On the bottom line, as expected the € 420 M stemming from the partial sale of Comercia was put on the books, mitigating the impairment of € -311 M for Erste Group Bank (unexpected).
The improvement in PPP and the better CoR performance explain Net Profit coming in around +18% above the consensus estimate.
Very good news in capital. The company generated +55bps organically on the quarter (thanks to Net Profit and lower APRs in our view), in addition to +52bps from the performance of markets and others (Comercia, deterioration of Erst and +10bps in software), which brought the FL CET1 ratio to levels of 13.1% vs. 12.5% BS(e) and ~12% as of 9M’20. TRIM adjustments might come in 1Q’21.
It announces a payout of 15% of Net Profit (CABK+Bankia), as expected, in tune with the indications given by the regulator.

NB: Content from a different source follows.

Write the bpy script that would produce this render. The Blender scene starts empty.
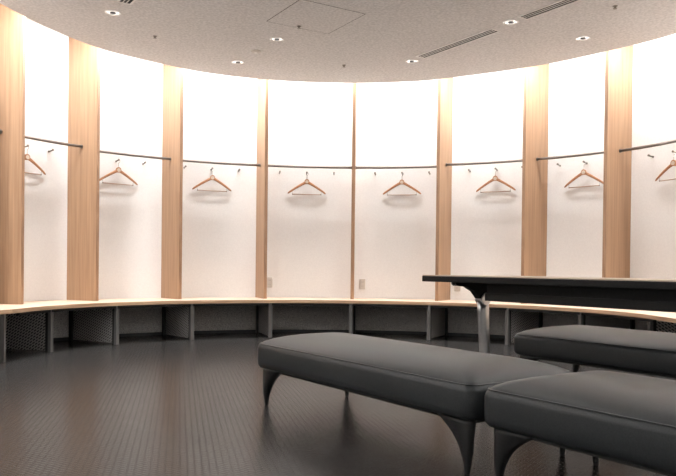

Specifically, the DPS would stand at € 0.0268/sh. (~5% yield). The stock is rising by around +3% with these results vs. the sector’s ~-1.5% drop. This results in a flat performance by the stock thus far this year. The positive slant of these results, as well as Bankia’s yesterday, and the higher capital generation expected for the merged company (~11.6%) might give rise to estimate upgrades that we do not think will be highly significant, given that we will not have visibility into the integration adjustments before 1Q’21. In any event, our preliminary and tentative T.P. for the new company would stand at levels of €>2.70/sh. (around +30% upside). BUY. T.P. Under Revision. Conference call at 12:00 (CET).